To the outsider, Canadian politics is often mystifying and the conduct of the debate between Conservatives and Liberals seems slightly less genteel than a couple of ferrets in a sack. But on the big issues, the political class makes some good decisions. For example, Jean Chretien, the Prime Minister for 10 years who left office in 2003, refused to go to war with Iraq unless there was a second UN resolution, which is exactly the course Tony Blair could and should have taken. Canadians only grudgingly thank him for his sound judgment.

While a European may not feel entirely at home watching the news and reading the papers here, he does sense a familiar culture. On the news that serious fraud charges had been laid against Conrad Black in the US, it was quickly pointed out that since Lord Black had swapped his Canadian citizenship for a peerage and British naturalisation, he could well face expulsion from Canada because of the country's tough laws concerning those charged with indictable offences in other territories. The gleeful reaction in the press and at a party I attended in Lord Black's hometown had very much the ring of the old country about it, which is perhaps unsurprising since 30 per cent of Canadians originate from the British Isles.
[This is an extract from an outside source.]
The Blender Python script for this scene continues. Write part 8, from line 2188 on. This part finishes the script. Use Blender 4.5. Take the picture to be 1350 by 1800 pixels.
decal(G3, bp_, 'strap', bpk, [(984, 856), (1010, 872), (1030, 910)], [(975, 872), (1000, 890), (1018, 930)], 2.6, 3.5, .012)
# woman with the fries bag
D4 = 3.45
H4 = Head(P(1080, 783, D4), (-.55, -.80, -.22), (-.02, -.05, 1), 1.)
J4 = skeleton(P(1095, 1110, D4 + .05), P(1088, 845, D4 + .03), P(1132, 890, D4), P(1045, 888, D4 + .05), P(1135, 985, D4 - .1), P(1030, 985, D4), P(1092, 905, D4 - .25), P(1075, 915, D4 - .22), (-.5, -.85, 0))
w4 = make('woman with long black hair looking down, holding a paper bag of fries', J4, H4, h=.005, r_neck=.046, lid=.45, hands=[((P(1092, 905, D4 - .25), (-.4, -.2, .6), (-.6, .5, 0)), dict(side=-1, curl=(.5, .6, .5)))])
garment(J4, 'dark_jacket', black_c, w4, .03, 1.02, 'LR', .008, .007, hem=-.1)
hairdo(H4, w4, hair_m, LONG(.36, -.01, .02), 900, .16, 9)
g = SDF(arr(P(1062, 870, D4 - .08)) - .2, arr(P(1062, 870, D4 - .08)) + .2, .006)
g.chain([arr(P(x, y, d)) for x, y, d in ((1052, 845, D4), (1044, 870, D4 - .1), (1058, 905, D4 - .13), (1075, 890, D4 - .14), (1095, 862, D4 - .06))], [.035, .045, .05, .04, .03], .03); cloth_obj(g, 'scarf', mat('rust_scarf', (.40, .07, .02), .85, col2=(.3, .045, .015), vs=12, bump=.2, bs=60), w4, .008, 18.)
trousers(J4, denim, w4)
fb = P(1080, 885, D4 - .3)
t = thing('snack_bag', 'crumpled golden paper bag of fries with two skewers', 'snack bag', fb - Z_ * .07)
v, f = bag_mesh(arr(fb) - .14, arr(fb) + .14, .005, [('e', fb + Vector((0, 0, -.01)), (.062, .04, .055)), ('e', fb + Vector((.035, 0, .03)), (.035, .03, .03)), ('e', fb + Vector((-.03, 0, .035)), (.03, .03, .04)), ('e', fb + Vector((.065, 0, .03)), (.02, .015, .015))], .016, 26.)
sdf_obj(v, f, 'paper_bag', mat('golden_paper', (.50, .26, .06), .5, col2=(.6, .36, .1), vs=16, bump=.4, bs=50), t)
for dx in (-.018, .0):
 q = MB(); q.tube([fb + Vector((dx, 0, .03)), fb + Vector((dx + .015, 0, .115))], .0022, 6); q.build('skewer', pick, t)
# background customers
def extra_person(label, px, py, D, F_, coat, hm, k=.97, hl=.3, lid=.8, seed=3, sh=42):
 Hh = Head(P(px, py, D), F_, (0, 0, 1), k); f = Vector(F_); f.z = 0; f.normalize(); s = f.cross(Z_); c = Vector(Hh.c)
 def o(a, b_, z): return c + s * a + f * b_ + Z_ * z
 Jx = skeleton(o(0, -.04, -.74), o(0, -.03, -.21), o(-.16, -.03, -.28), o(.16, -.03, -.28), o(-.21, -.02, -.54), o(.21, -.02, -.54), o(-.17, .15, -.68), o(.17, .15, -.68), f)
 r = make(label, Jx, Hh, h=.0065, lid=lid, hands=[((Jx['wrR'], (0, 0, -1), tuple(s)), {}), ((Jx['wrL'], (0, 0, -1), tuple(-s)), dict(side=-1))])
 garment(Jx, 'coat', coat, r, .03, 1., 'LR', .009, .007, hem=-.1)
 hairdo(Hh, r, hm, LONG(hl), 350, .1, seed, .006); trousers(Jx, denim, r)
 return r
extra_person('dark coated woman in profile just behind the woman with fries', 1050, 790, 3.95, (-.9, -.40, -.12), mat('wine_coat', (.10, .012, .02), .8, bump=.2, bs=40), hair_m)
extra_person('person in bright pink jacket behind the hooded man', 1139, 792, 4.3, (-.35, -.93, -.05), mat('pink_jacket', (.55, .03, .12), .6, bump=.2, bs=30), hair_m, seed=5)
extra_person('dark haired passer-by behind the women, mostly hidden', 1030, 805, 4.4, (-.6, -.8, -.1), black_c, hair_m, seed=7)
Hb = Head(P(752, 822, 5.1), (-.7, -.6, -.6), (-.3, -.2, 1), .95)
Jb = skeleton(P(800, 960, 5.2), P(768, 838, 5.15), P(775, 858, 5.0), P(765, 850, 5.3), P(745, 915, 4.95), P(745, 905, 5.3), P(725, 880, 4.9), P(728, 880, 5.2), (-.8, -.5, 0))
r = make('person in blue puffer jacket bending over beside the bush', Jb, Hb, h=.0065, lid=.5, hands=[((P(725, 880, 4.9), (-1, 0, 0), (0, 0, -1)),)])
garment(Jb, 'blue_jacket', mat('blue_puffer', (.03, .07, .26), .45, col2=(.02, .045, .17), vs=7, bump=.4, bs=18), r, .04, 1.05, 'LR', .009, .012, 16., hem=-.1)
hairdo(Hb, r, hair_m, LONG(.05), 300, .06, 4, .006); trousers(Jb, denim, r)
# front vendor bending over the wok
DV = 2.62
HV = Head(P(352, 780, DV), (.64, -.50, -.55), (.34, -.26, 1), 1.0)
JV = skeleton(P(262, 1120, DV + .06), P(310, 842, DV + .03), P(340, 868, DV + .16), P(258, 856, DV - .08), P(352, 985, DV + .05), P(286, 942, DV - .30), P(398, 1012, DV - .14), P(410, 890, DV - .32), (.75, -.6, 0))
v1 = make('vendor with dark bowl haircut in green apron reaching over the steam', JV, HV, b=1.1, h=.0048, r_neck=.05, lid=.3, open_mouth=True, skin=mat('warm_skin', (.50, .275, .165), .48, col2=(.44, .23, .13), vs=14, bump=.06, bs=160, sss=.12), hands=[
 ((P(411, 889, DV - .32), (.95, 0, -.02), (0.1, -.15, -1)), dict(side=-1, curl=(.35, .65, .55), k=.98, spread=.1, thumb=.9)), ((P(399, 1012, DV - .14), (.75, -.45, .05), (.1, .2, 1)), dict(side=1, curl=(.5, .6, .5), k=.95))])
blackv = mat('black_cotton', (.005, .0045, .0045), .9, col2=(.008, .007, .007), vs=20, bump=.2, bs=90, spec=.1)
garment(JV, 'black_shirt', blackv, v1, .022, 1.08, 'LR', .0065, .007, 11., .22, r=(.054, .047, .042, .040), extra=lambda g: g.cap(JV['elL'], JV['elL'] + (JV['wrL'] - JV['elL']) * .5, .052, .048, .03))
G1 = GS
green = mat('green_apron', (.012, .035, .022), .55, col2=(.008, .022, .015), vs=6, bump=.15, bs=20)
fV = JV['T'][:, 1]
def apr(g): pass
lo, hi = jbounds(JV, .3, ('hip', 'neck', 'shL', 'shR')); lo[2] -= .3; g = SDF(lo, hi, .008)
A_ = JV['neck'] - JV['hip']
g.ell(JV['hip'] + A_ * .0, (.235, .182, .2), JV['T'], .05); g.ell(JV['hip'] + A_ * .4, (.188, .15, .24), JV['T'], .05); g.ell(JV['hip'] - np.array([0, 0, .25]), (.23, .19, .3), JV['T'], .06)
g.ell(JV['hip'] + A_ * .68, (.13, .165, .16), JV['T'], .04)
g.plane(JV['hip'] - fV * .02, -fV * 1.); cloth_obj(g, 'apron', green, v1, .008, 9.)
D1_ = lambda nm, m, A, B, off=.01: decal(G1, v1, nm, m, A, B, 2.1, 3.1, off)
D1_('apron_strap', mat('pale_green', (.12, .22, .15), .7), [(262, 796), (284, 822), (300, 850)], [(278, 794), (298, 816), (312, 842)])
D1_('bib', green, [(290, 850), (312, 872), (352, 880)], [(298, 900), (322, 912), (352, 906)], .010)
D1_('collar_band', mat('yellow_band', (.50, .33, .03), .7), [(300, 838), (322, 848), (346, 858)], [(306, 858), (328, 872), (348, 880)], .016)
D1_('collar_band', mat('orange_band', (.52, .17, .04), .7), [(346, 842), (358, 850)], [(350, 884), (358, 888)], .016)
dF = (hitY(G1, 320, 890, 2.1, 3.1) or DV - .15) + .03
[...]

There is also a sense that Lord Black sold his Canadian birthright for snobbish reasons and that does not go down well in a country so absorbed by its national identity. Someone once said Canadians were so busy explaining to the Americans that they weren't British and to the British that they weren't American that they hadn't found the time to be Canadian. I'm not sure that is true any longer and anyway an undue confidence in national identity and the mission that it suggests can get a country into an awful lot of trouble, as the British and Americans have found in the Middle East.

Just at the moment, Canadians seem to have got things about right.